Entre 1983 e 1993, a seleção feminina não teve atividade. Foi como um sonho de criança suspenso, marca de um tempo, não muito distante, em que a bola era coisa de homens. Em 2023, ao Expresso, Alfredina lembrou a raiva que tal hiato causou, em contraste com a seleção masculina, em atividade contínua desde 1921.
Em 2024, muito é diferente. Os últimos anos foram cenário de uma revolução no futebol jogado por mulheres em Portugal, um processo contínuo, passo a passo, em que cada uma faz o seu bocadinho para a mudança. Mas, neste processo, há passos maiores que outros. Um deles foi dado sexta-feira passada, com o grande recorde que se registou no Estádio do Dragão. Aquelas 40.189 pessoas foram, de longe, a maior moldura humana que já se registou num encontro de futebol feminino em Portugal.
O resultado não foi o desejado, com um empate que, como escreveu a Lídia Paralta Gomes, deixa a seleção num limbo. A evolução do futebol jogado por mulheres também nos obriga a não sermos condescendentes: se em 2017 estar no Europeu foi visto como um feito, se em 2023 ir ao Mundial foi quase uma epopeia, agora ir ao Europeu seria ‘só’ cumprir um objetivo. É uma meta a alcançar, não um sonho distante.
Que se traga, amanhã (16h45, RTP1), a desejada vitória da Chéquia.

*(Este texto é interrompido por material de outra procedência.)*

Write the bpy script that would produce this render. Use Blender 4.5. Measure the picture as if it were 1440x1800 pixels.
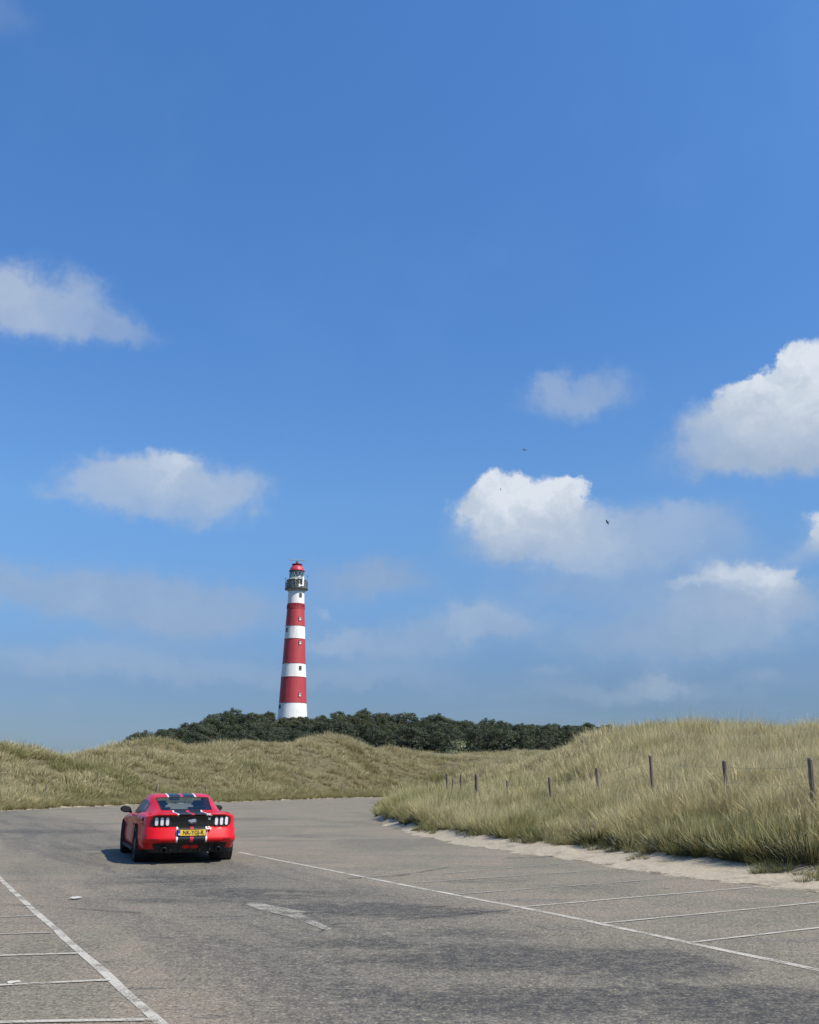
import bpy, bmesh, math, random
import numpy as np
from mathutils import Vector, Matrix

# ------------------------------------------------------------------ camera
for o in list(bpy.data.objects):
    bpy.data.objects.remove(o, do_unlink=True)
S = bpy.context.scene
C = S.collection
PI = math.pi
R = math.radians
W_, H_ = 1440.0, 1800.0
F = 1700.0
HOR = 1377.0
PITCH = math.atan((HOR - H_/2)/F)
CAMZ = 1.45
cam_d = bpy.data.cameras.new('camera')
cam = bpy.data.objects.new('camera', cam_d)
C.objects.link(cam)
cam.location = (0, 0, CAMZ)
cam.rotation_euler = (PI/2 + PITCH, 0, 0)
cam_d.sensor_fit = 'VERTICAL'
cam_d.sensor_height = 24.0
cam_d.lens = 24.0*F/H_
cam_d.clip_start = 0.1
cam_d.clip_end = 6000
S.camera = cam
S.render.resolution_x = 819
S.render.resolution_y = 1024

def ray(px, py):
    r = (px-W_/2)/F; u = (H_/2-py)/F
    c, s = math.cos(PITCH), math.sin(PITCH)
    return Vector((r, c-u*s, s+u*c))
def ground(px, py, z=0.0):
    d = ray(px, py); t = (z-CAMZ)/d.z
    return Vector((d.x*t, d.y*t, z))
def at(px, py, D):                       # point on that sight line at horizontal distance D
    d = ray(px, py); t = D/math.hypot(d.x, d.y)
    return Vector((d.x*t, d.y*t, CAMZ+d.z*t))
def az_of(px, py=HOR):
    d = ray(px, py); return math.atan2(d.x, d.y)
def zat(px, py, D): return at(px, py, D).z

# ------------------------------------------------------------------ sky, sun, exposure
SUN_AZ = R(180-60)      # compass style: clockwise from +Y ; sun behind the camera to the right
SUN_EL = R(49)
sun_d = bpy.data.lights.new('sun', 'SUN')
sun_d.energy = 4.9
sun_d.angle = R(0.53)
sun_d.color = (1.0, 0.93, 0.80)
sun = bpy.data.objects.new('sun', sun_d); C.objects.link(sun)
sdir = Vector((math.sin(SUN_AZ)*math.cos(SUN_EL), math.cos(SUN_AZ)*math.cos(SUN_EL), math.sin(SUN_EL)))
sun.rotation_euler = sdir.to_track_quat('Z', 'Y').to_euler()
sun.location = sdir*200

S.view_settings.view_transform = 'Standard'
S.view_settings.look = 'None'
S.view_settings.gamma = 1.0
S.view_settings.use_curve_mapping = False
S.view_settings.exposure = 0.3

SKY_STRENGTH = 0.1056
world = bpy.data.worlds.new('World')
S.world = world
world.use_nodes = True
nt = world.node_tree
for n in list(nt.nodes): nt.nodes.remove(n)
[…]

Que sintomático é que todos os grandes triunfos do futebol jogado por mulheres em Portugal tenham de ser arrancados lá longe: o play-off na Roménia para estar no primeiro Europeu, o penálti de Carole Costa na Nova Zelândia para a estreia no Mundial, o jogo de amanhã na Chéquia. A estreia em Le Mans, em 1981. Tudo começou com Alfredina e as outras pioneiras, tudo continua com Kika e as autoras desta bonita revolução que, esperamos, marcarão presença na quarta grande competição em oito anos.